◆ PROBLEM DETAILS: Pick out the lines below that include the string "World".

◆ SOURCE EXCERPT:
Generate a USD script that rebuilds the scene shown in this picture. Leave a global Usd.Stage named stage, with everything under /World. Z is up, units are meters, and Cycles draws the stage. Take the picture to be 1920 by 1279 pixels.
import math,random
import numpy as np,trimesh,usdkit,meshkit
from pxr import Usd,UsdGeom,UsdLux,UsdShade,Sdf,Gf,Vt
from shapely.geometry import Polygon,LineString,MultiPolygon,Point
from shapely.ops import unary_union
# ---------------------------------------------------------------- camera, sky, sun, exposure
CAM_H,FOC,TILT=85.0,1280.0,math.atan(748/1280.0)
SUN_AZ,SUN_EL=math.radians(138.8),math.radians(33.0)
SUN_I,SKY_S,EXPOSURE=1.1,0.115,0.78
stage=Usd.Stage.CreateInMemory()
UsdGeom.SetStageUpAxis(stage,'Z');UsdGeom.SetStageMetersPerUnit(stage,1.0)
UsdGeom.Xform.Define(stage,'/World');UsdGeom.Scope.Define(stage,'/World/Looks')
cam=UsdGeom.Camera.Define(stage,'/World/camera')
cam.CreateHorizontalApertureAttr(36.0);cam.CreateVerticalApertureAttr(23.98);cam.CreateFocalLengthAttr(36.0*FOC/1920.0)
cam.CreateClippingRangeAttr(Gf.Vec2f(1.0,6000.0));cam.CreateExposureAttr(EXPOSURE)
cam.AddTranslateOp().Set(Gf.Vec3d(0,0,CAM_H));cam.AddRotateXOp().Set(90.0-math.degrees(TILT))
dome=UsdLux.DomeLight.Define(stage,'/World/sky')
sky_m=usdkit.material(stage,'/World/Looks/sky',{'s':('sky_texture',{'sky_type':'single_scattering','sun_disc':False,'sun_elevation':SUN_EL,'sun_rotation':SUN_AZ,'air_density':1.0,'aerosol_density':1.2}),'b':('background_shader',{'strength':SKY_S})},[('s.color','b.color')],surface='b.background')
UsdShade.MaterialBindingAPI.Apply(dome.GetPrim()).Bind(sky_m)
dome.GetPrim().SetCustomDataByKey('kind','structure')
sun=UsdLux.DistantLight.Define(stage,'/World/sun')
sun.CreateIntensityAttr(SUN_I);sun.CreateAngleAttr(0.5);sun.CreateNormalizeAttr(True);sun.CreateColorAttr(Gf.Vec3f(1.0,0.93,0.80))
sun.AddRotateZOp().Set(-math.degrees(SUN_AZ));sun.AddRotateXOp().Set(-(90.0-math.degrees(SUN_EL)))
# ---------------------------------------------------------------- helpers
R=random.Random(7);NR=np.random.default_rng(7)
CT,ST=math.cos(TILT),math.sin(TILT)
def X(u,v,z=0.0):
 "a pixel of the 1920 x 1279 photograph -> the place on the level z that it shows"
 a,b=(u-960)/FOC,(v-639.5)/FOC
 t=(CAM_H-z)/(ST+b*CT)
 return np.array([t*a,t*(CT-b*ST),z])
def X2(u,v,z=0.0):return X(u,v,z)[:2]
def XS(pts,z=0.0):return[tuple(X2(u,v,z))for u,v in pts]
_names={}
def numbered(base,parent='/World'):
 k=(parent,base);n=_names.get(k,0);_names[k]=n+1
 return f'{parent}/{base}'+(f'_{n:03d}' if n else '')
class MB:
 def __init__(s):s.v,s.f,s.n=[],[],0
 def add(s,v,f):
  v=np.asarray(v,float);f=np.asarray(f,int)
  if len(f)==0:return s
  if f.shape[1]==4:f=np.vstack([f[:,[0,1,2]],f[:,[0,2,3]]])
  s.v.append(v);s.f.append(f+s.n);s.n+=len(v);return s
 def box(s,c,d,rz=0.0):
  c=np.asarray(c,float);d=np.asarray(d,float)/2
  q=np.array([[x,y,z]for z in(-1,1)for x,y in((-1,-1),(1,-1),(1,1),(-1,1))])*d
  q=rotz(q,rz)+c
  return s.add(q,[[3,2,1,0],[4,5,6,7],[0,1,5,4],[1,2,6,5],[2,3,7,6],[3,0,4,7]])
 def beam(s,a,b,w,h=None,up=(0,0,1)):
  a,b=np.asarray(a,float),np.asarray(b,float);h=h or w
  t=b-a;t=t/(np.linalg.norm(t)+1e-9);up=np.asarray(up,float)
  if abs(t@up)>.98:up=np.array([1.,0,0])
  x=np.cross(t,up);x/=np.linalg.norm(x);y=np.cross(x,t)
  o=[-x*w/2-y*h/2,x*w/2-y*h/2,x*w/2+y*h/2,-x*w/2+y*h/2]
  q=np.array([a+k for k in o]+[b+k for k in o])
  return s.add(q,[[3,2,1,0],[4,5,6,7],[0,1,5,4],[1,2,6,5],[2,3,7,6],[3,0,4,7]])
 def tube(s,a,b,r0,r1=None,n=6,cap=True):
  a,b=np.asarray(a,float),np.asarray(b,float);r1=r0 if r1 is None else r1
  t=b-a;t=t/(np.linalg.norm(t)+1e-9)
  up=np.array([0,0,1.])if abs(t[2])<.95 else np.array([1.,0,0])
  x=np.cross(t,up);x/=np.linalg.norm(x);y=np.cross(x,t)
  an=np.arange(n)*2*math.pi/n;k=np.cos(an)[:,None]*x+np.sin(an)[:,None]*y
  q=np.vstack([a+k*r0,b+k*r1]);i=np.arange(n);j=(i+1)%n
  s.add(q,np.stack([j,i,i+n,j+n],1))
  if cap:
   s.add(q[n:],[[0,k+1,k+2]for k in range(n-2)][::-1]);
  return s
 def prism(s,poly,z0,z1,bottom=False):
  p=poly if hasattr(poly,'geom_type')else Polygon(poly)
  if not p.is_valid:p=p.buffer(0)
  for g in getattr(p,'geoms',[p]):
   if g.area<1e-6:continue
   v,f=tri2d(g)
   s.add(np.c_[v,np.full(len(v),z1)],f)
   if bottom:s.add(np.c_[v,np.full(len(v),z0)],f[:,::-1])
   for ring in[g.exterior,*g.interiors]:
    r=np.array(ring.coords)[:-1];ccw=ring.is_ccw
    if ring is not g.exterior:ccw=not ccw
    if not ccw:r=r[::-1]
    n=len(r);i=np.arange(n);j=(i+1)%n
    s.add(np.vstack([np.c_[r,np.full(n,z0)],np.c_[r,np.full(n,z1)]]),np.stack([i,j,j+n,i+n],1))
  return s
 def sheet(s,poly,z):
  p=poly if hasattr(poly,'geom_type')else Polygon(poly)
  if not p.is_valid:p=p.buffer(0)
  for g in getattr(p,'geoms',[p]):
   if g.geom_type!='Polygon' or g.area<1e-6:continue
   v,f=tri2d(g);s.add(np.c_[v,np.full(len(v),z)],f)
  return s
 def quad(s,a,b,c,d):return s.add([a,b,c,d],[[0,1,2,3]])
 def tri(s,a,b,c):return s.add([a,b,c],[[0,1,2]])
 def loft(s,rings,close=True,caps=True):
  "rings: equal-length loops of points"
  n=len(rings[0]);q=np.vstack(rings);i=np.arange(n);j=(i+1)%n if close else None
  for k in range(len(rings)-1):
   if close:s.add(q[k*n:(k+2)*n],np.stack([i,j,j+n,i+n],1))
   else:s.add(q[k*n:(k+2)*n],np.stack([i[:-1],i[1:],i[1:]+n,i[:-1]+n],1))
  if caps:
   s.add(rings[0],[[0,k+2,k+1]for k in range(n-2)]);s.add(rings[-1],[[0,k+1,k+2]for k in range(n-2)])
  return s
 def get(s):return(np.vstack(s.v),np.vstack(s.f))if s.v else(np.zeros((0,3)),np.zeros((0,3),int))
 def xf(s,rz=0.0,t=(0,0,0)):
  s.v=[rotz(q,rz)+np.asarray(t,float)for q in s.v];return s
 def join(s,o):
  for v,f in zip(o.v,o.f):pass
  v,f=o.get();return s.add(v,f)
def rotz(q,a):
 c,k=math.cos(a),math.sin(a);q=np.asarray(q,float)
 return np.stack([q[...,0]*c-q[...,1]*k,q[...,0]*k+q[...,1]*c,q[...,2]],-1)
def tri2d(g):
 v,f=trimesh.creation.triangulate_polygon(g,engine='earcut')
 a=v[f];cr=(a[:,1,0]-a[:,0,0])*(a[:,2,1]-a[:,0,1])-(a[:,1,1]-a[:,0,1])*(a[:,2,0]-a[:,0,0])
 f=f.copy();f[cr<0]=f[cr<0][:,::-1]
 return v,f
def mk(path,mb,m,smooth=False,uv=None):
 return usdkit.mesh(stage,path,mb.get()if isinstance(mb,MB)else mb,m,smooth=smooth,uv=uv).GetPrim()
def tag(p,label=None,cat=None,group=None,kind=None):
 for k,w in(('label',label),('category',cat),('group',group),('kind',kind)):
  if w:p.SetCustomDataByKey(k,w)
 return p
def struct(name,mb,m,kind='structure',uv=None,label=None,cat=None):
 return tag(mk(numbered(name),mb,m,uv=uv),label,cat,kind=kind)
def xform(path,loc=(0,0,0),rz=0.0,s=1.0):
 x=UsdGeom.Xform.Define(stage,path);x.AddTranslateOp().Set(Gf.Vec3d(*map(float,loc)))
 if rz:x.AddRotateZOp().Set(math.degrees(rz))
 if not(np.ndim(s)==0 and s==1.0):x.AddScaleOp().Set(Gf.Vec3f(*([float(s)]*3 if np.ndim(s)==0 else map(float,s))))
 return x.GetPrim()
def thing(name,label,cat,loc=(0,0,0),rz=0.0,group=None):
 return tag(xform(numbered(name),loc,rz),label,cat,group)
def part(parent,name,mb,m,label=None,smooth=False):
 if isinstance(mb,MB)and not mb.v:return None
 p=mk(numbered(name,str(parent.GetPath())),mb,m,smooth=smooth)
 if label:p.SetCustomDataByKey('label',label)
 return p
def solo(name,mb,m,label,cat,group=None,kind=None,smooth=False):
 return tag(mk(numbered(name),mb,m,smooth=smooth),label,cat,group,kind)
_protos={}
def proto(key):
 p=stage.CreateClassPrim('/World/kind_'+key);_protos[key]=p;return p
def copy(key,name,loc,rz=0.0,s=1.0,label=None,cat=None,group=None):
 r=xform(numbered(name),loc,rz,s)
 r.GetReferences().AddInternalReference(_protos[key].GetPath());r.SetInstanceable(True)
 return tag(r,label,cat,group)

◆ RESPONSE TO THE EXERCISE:
Generate a USD script that rebuilds the scene shown in this picture. Leave a global Usd.Stage named stage, with everything under /World. Z is up, units are meters, and Cycles draws the stage. Take the picture to be 1920 by 1279 pixels.
UsdGeom.Xform.Define(stage,'/World');UsdGeom.Scope.Define(stage,'/World/Looks')
cam=UsdGeom.Camera.Define(stage,'/World/camera')
dome=UsdLux.DomeLight.Define(stage,'/World/sky')
sky_m=usdkit.material(stage,'/World/Looks/sky',{'s':('sky_texture',{'sky_type':'single_scattering','sun_disc':False,'sun_elevation':SUN_EL,'sun_rotation':SUN_AZ,'air_density':1.0,'aerosol_density':1.2}),'b':('background_shader',{'strength':SKY_S})},[('s.color','b.color')],surface='b.background')
sun=UsdLux.DistantLight.Define(stage,'/World/sun')
def numbered(base,parent='/World'):
 p=stage.CreateClassPrim('/World/kind_'+key);_protos[key]=p;return p